Given exercise
Would you pull out every line of the material that contains the string "this"?

— Begin Data provided —

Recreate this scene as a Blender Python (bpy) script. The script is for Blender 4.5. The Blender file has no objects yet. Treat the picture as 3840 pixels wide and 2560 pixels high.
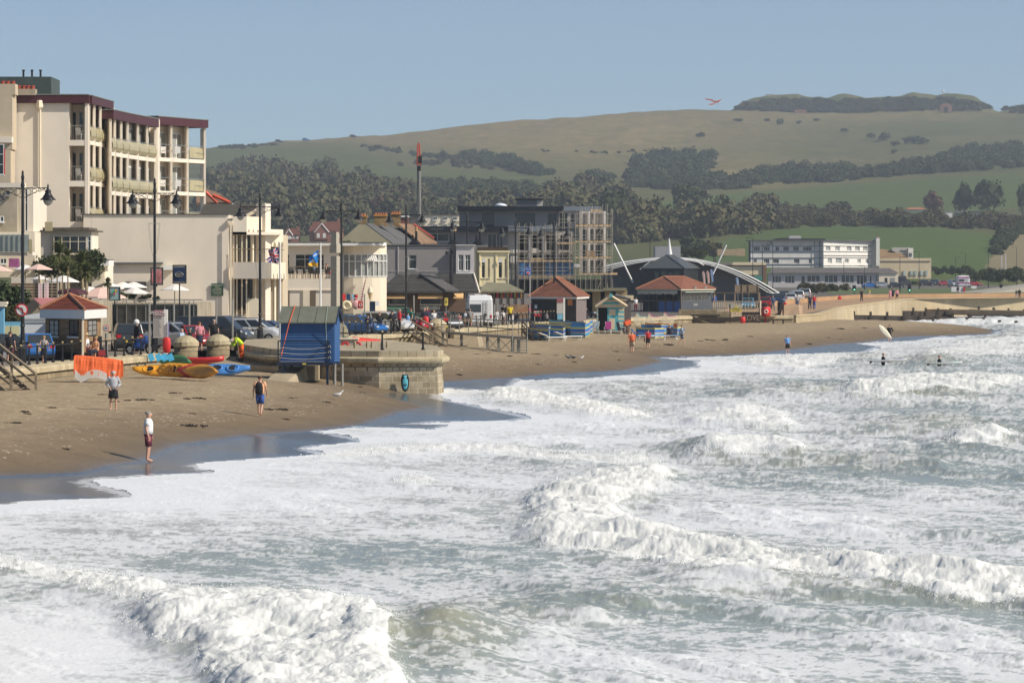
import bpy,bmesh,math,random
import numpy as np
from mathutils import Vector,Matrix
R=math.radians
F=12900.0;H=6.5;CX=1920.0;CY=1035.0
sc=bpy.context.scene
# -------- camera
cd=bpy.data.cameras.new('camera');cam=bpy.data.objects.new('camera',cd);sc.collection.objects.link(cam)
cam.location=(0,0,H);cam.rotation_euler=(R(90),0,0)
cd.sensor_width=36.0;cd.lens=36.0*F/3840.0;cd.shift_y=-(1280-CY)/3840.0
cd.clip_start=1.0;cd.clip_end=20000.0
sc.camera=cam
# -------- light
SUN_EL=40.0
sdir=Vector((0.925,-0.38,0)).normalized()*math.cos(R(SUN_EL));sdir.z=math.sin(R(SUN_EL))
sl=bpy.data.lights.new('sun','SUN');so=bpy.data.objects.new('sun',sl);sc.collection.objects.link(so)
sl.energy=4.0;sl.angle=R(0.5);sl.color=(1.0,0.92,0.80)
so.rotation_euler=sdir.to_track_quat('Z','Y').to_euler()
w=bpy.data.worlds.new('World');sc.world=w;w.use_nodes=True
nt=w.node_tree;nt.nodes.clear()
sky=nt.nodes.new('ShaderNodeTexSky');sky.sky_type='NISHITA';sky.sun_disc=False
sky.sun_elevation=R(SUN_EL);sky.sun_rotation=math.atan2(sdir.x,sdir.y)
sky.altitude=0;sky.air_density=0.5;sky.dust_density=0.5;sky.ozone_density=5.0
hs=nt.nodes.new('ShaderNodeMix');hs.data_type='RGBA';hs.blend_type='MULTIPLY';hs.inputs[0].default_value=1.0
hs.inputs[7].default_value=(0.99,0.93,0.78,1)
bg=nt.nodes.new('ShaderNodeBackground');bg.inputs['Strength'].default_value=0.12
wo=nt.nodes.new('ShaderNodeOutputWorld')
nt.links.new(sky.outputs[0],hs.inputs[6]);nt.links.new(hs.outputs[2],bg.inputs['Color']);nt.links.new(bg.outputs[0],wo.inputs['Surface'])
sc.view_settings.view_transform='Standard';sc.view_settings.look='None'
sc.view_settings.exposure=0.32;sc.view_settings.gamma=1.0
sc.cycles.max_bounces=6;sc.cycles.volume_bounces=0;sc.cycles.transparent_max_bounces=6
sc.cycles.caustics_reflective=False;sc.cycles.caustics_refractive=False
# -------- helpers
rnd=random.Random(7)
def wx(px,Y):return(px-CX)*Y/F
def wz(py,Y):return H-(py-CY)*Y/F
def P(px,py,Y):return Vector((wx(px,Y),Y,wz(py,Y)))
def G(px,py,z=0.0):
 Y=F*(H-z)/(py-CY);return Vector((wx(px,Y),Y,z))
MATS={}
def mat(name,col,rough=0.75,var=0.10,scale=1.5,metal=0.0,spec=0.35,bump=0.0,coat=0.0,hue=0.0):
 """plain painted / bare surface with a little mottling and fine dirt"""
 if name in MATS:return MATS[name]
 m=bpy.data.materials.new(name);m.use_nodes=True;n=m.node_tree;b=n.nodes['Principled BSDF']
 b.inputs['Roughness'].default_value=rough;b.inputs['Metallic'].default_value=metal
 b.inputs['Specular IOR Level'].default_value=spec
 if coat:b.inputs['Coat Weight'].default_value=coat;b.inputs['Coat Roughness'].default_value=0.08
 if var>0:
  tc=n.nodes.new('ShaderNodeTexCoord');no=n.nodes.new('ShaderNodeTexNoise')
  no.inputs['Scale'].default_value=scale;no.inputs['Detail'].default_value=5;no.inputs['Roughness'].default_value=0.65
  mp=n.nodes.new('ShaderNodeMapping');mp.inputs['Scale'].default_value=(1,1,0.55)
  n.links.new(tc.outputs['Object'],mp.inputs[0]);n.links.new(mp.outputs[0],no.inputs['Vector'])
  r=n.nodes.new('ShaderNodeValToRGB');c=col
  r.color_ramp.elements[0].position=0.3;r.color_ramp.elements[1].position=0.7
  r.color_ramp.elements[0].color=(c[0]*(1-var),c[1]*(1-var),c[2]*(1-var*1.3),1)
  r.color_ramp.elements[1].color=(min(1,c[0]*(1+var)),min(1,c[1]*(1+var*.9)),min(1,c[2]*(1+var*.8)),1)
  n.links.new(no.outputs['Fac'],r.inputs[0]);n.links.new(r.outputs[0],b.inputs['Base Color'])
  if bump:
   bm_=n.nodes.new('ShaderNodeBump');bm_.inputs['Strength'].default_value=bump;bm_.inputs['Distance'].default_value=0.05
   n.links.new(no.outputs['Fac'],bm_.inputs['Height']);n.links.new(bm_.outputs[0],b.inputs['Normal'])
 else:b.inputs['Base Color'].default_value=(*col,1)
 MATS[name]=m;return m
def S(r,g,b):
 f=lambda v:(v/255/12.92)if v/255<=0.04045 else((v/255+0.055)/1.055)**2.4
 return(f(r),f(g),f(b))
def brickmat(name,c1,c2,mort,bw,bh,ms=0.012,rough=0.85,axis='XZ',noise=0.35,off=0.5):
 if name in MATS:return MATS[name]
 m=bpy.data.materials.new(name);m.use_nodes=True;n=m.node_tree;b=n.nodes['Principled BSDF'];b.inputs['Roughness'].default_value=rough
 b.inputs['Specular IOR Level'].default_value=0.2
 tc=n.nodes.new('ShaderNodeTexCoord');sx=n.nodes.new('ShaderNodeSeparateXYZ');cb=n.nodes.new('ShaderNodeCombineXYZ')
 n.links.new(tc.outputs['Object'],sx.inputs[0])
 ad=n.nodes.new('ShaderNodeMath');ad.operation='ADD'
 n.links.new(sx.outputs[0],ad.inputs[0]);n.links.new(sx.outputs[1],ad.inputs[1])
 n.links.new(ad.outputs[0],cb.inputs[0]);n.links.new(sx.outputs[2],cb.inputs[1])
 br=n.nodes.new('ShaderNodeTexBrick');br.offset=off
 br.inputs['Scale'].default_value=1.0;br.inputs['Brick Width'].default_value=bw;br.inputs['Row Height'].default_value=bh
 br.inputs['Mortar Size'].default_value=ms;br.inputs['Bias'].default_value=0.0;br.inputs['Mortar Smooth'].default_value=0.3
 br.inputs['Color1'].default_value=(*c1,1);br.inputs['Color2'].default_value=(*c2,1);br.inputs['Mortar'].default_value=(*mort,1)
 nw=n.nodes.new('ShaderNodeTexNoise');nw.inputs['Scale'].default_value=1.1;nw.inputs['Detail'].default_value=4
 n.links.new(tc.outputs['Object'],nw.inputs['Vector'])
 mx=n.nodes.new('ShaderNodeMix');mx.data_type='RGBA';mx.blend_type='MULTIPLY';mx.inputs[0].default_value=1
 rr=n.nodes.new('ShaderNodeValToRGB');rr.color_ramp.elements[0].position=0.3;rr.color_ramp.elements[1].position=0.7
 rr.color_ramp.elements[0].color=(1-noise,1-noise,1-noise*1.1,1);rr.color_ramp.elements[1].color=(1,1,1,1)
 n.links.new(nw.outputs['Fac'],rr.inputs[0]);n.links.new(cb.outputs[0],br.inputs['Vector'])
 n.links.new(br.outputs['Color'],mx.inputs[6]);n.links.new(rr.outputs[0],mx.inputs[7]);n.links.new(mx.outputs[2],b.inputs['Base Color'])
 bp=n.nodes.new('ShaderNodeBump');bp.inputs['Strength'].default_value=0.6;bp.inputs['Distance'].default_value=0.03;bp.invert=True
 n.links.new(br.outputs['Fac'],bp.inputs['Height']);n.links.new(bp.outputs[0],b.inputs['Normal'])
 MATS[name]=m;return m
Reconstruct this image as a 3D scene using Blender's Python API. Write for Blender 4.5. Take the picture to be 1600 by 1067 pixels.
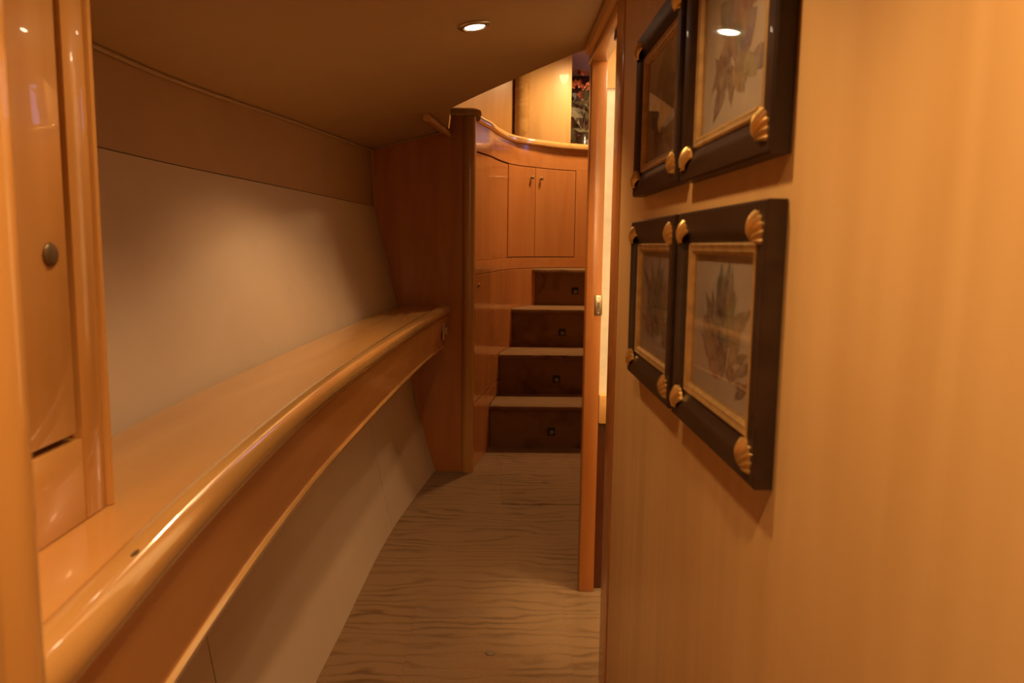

— End Data provided —

Output below
Recreate this scene as a Blender Python (bpy) script. The script is for Blender 4.5. The Blender file has no objects yet. Treat the picture as 3840 pixels wide and 2560 pixels high.
Reconstruct this image as a 3D scene using Blender's Python API. Write for Blender 4.5. Take the picture to be 1600 by 1067 pixels.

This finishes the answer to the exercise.